Didn't Powell say much the same thing 40 years ago? Wasn't he warning that high levels of immigration would cause tension between different communities, and that the fears of the white working-class should be taken seriously rather than treated with liberal scorn?

According to Rivers of Blood, The Real Source, a recent radio programme, Powell's speech was motivated by his worry that politics would become dominated by racial factionalism; what he called 'communalism'.

He was influenced by the violence that followed partition in his beloved India, and also by the US race riots - so was he just being realistic about the likely consequences of mass immigration?

Though there is some overlap between what Powell and Phillips have said, it shouldn't be overstated. Powell's 'realistic' analysis was guilty of inflaming racism. He did not merely mediate the concerns of nervous whites; he amplified them, lent them new authority.

Phillips, by contrast, is capable of being realistic about the dangers that immigration brings, without his rhetoric making the situation worse. The contrast with Powell ought to remind us of the uniquely valuable role that Phillips is playing in public life. · 

Comments

What a shame that Enoch Powell, being aware of the sad state a racist Britain was to become, did not decide to go to live in 'his beloved India'. Especially since so many of his beloved Indians now live and enjoy a high standard of living in every aspect of life in the country. It would have been at least a fair swap.

Sadly, due to the lack of freedom in this country, under the oppressive race-hate laws, you can be arrested for saying the truth. Just yet another counter-productive law from Nu-Labour, which simply adds to the prejudice by hiding it while it grows.

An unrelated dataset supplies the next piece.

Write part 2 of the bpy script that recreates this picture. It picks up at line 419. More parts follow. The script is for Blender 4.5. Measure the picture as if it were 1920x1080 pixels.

In your heart, in your gut you might be repulsed by the sentiment but in your brain you must know he was more than 1/2 right on the issue of integration. It was not working then, is it working now? Some might in their heart & gut know he was & is right claiming the facts speak for themselves - minority youth claiming they are discriminated against, no jobs for them, majority whites claiming special programs benefit minorities at the expense of the majority, street gangs based on race/ethnicity/religion, minority leaders demanding special staus for their customs/laws, minority communities refusing to assimilate - all predicted by Enoch Powell 40 years ago - right?